If an AI agent is running a strategy on the ad, some of these fields are managed by the agent and shown as locked — that's expected. When no strategy locks a field, you set it here yourself.
Tab 1 — Positioning
This tab controls where your ad sits and how its price is calculated.
Auto mode
A switch at the top. When on, Pilotbot calculates the ad's price automatically from the market and your settings (this is the normal mode). When off, the ad is in manual mode and holds the price you set yourself.
Target position
The rank you want in the order book — 1 means first place, 2 second, and so on. Pilotbot prices the ad each cycle to reach that position, as long as staying there keeps it inside the safety corridor. It's a whole number (the default is 1). See target position in detail.
Overtake step
How far past the competitor ahead of you the bot goes when it takes a position — just enough to be clearly in front.
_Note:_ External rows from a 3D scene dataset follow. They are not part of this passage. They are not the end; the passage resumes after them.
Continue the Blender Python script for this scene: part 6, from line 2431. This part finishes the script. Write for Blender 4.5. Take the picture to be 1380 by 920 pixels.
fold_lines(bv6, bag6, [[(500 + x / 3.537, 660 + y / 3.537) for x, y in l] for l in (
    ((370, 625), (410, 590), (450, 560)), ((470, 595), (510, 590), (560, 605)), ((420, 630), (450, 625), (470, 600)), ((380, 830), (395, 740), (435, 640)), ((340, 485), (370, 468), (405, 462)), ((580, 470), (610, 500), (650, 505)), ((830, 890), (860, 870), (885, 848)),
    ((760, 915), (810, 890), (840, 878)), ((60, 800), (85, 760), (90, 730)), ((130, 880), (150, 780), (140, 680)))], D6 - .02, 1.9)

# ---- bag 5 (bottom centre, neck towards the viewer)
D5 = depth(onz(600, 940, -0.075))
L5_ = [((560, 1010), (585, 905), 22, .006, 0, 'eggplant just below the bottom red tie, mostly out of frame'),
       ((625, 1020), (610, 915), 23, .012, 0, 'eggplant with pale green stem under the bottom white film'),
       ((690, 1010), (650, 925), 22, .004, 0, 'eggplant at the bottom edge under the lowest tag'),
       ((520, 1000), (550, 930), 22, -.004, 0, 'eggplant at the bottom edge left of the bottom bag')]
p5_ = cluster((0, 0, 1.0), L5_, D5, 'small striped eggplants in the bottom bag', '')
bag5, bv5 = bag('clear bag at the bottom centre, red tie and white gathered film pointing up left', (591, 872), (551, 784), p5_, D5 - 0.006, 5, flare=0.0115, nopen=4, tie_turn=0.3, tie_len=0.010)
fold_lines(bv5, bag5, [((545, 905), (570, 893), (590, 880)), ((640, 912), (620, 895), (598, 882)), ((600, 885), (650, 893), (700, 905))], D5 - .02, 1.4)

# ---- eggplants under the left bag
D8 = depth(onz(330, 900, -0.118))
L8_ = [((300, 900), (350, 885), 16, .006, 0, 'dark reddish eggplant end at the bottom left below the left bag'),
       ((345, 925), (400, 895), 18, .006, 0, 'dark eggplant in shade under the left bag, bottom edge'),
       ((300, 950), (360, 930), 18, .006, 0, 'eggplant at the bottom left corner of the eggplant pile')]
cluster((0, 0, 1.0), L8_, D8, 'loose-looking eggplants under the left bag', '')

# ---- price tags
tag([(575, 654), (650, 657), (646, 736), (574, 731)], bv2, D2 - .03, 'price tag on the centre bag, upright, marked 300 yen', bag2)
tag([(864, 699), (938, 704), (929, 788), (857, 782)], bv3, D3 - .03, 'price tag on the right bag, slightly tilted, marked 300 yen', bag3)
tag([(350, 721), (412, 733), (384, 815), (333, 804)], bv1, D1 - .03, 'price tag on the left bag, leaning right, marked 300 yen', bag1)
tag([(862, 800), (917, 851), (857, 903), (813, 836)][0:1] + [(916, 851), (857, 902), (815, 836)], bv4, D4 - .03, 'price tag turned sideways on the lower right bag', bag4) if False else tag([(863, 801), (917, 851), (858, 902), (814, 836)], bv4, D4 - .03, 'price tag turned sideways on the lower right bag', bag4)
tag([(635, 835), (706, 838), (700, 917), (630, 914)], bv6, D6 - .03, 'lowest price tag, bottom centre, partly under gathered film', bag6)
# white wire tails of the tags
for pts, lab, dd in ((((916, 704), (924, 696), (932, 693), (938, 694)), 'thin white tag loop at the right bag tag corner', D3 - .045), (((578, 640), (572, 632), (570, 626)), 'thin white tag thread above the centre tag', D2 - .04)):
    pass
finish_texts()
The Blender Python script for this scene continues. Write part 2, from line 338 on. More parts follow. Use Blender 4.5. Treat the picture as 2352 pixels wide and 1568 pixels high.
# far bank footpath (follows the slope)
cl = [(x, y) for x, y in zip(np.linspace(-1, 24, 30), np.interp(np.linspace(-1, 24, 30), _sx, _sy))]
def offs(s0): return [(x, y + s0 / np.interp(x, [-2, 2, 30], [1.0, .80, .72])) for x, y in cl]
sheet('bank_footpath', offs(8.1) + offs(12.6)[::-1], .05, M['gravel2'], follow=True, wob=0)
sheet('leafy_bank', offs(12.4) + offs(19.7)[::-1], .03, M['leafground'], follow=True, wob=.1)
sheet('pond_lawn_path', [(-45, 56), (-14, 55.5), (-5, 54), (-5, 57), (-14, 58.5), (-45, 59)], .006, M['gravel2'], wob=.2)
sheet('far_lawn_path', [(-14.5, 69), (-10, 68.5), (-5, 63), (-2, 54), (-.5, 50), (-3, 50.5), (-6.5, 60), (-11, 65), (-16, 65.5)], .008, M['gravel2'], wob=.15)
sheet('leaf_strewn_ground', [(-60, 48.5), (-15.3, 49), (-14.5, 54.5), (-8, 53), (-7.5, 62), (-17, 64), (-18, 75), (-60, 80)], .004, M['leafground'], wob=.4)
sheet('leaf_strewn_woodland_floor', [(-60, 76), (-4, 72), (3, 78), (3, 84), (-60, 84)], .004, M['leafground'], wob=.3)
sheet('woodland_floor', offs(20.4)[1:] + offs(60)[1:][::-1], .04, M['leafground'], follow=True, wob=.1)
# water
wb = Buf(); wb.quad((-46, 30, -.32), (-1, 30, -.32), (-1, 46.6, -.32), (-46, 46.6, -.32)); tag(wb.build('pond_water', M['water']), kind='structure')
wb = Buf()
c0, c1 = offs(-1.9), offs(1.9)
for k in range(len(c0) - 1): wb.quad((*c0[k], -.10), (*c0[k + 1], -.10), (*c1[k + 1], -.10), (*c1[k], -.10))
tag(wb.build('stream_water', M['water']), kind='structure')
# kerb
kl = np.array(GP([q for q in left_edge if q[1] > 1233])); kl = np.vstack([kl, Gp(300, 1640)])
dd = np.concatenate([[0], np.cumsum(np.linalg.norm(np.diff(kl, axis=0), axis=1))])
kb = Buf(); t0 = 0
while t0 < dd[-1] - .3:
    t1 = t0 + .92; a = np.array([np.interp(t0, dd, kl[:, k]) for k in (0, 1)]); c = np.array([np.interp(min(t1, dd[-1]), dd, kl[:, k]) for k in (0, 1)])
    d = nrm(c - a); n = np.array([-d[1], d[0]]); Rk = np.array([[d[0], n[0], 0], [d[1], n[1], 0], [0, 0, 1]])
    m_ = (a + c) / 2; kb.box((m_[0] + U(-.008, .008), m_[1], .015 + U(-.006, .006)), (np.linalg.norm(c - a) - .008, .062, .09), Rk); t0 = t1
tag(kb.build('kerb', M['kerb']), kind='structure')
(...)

The step must be a multiple of the market's minimum tick; the panel shows the minimum tick and example allowed values (for example 0.01, 0.02, 0.03…). A larger step gives a clearer lead but a slightly worse price.
Max deviation
The furthest the price may move from the calculated value, as a percentage. It's your personal guardrail inside the platform's hard corridor — a way to keep the bot from chasing the market further than you're comfortable with. (The hard ±19.9% corridor still applies on top of this.)
Tab 2 — Limit filter
This tab controls which competitor ads count when Pilotbot works out your position, based on their trade limits.
Limits from / to
The limit range you care about. Competitor ads whose limits fall in this band are the ones the bot considers when positioning you — so you compete against ads aimed at similar order sizes, not tiny or huge ones.
Minimum limit difference
Ignore competitors whose limits are too close to another ad's — it cuts out near-duplicate entries so your positioning is based on genuinely distinct competitors.
Tab 3 — Competitor filter
This tab lets you choose which competitors Pilotbot pays attention to.
Merchants only
A checkbox. When ticked, Pilotbot only counts verified exchange merchants when calculating your position — ignoring ordinary (non-merchant) ads. Useful when you only want to compete with serious, established sellers.
Ignore competitors
A list where you add specific trader nicknames to exclude. The bot won't factor those traders into your position — handy for ignoring a known bot or an aggressive outlier that would otherwise drag your price around.
Putting It Together
A typical setup: leave Auto mode on, set Target position to where you want to be, pick a small Overtake step, set a Max deviation you're comfortable with, and use the filters so the bot only competes against the ads that matter. Then turn the ad on with the In bot switch — see managing your ads.